---------- DATASET EXTRACT
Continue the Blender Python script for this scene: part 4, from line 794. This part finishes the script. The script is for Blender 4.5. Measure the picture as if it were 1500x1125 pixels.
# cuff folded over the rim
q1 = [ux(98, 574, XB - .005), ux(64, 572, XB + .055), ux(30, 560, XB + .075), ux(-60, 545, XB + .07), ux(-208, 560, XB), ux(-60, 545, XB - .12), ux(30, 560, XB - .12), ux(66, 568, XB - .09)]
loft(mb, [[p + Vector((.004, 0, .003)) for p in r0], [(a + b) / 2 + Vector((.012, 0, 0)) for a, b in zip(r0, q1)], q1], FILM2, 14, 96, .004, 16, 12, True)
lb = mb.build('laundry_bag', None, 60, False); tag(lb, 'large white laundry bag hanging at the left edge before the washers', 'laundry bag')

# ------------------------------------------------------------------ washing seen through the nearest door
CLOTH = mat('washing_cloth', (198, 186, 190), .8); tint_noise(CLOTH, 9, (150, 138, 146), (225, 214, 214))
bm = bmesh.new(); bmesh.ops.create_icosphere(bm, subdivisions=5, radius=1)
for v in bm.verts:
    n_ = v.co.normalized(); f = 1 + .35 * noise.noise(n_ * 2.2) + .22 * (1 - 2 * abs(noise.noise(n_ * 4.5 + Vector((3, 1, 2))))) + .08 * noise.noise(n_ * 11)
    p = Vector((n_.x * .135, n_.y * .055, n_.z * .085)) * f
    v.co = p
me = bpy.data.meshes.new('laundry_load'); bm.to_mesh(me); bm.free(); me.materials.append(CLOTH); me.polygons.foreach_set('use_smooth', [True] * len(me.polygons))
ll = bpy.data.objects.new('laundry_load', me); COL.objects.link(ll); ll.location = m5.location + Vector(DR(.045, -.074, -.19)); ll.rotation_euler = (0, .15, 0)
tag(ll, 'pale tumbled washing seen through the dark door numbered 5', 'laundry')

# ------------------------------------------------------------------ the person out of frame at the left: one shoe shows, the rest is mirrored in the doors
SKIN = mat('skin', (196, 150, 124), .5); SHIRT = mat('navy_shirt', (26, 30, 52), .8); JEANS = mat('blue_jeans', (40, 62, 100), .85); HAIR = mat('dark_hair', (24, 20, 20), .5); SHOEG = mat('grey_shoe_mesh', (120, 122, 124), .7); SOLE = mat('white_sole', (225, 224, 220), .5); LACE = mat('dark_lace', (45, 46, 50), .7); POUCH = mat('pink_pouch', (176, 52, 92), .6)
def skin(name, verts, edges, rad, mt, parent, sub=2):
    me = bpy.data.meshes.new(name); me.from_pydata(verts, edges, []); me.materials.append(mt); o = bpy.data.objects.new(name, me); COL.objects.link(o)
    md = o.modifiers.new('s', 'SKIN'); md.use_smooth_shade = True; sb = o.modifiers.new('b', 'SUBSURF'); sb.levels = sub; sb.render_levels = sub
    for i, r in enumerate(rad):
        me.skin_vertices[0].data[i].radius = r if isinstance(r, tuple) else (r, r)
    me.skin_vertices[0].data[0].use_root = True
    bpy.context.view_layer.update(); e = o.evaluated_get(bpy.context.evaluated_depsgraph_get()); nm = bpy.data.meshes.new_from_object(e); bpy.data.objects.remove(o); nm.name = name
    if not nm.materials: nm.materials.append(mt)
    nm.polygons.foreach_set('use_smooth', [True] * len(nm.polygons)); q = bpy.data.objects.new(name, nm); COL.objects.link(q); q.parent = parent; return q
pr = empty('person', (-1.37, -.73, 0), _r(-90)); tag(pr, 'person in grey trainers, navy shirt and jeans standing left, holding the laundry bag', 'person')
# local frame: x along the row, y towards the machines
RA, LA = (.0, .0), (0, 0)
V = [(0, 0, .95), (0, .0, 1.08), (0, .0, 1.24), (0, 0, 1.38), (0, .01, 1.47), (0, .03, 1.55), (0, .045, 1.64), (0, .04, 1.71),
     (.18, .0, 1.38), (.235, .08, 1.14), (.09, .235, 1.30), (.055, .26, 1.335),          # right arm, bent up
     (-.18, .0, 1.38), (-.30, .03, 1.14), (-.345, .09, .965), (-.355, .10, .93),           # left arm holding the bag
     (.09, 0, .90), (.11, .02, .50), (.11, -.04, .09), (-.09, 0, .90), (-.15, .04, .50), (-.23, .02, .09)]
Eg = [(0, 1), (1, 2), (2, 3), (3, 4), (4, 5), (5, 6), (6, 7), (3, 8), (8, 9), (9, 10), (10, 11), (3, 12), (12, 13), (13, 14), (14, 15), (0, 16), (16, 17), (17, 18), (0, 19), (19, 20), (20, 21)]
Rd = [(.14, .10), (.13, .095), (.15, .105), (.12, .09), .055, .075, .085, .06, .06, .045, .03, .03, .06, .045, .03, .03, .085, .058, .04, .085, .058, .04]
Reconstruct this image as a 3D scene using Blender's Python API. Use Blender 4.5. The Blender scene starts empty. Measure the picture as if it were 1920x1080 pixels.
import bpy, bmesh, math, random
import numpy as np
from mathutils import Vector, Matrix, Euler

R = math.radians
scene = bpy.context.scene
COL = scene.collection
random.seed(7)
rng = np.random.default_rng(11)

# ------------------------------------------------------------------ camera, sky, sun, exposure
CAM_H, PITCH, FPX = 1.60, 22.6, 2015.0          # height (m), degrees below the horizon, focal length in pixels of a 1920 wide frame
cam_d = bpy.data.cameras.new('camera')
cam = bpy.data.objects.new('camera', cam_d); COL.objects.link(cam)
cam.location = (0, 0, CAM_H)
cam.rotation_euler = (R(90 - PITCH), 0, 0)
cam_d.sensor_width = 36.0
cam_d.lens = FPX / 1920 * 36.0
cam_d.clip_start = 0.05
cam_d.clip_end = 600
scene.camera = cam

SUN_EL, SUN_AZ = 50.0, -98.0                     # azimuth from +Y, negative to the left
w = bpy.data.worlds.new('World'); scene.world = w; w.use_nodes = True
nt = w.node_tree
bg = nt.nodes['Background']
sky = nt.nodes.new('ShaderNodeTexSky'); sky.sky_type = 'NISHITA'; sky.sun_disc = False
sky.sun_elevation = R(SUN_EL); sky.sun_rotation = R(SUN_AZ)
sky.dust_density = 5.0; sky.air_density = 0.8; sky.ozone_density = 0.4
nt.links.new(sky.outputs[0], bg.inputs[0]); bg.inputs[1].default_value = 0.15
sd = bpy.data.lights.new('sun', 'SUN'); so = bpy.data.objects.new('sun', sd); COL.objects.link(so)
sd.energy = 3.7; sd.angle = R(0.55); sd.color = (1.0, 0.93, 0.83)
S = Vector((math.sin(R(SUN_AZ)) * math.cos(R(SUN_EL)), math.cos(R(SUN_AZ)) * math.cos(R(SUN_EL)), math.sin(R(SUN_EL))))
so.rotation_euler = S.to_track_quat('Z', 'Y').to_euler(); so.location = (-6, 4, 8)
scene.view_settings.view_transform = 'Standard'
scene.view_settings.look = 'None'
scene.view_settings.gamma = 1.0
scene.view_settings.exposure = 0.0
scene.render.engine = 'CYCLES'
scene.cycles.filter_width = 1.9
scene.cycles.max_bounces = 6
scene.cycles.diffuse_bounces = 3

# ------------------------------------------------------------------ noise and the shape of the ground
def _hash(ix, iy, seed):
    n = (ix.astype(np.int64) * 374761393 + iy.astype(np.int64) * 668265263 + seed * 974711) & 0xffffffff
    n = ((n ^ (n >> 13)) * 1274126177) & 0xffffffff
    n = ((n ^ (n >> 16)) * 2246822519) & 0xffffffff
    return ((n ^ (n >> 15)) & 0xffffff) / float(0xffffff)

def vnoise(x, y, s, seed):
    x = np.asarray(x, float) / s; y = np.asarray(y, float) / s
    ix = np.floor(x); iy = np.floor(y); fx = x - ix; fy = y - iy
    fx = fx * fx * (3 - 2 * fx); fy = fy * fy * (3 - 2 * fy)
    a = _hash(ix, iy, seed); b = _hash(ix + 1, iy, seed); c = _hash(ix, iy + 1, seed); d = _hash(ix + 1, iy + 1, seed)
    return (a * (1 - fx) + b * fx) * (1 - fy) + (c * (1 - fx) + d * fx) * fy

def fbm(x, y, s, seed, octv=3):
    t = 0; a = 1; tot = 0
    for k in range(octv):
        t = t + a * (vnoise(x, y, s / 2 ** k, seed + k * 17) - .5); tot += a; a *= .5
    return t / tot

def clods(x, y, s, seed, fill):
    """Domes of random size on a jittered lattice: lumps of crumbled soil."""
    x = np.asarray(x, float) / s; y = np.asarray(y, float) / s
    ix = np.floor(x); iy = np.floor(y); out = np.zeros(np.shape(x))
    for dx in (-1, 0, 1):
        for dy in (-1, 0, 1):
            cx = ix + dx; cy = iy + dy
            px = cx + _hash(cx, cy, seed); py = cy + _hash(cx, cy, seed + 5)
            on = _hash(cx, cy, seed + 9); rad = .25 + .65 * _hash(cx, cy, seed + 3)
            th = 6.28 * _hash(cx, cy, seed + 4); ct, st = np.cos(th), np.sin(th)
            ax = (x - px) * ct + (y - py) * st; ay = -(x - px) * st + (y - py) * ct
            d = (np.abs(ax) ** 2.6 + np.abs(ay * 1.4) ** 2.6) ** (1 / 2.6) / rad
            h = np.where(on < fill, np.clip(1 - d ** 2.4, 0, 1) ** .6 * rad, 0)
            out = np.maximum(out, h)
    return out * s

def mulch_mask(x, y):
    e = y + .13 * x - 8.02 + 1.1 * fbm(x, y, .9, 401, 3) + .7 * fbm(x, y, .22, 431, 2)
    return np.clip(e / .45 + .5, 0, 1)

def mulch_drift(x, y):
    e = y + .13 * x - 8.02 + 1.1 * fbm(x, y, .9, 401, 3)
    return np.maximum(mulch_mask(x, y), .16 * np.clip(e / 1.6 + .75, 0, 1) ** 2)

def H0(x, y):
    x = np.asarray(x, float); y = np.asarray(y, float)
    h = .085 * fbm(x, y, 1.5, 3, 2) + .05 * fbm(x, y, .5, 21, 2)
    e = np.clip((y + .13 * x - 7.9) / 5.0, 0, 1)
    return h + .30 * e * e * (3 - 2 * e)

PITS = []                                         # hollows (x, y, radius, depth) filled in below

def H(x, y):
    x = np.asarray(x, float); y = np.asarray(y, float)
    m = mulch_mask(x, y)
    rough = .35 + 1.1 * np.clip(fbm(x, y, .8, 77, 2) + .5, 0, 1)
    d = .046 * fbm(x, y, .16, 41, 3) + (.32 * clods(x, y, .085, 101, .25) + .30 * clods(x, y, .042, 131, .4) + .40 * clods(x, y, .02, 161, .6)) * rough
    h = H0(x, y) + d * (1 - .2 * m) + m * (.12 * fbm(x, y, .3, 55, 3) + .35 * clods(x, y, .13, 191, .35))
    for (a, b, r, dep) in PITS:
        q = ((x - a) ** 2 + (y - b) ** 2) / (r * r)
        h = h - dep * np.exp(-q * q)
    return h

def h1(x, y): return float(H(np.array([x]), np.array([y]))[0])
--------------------
Look above and repeat, character for character, the lines from the first one to the line with "lb = mb.build('laundry_bag', None, 60, False);", counting both.

▶ COMPLETE RESPONSE:
Continue the Blender Python script for this scene: part 4, from line 794. This part finishes the script. The script is for Blender 4.5. Measure the picture as if it were 1500x1125 pixels.
# cuff folded over the rim
q1 = [ux(98, 574, XB - .005), ux(64, 572, XB + .055), ux(30, 560, XB + .075), ux(-60, 545, XB + .07), ux(-208, 560, XB), ux(-60, 545, XB - .12), ux(30, 560, XB - .12), ux(66, 568, XB - .09)]
loft(mb, [[p + Vector((.004, 0, .003)) for p in r0], [(a + b) / 2 + Vector((.012, 0, 0)) for a, b in zip(r0, q1)], q1], FILM2, 14, 96, .004, 16, 12, True)
lb = mb.build('laundry_bag', None, 60, False); tag(lb, 'large white laundry bag hanging at the left edge before the washers', 'laundry bag')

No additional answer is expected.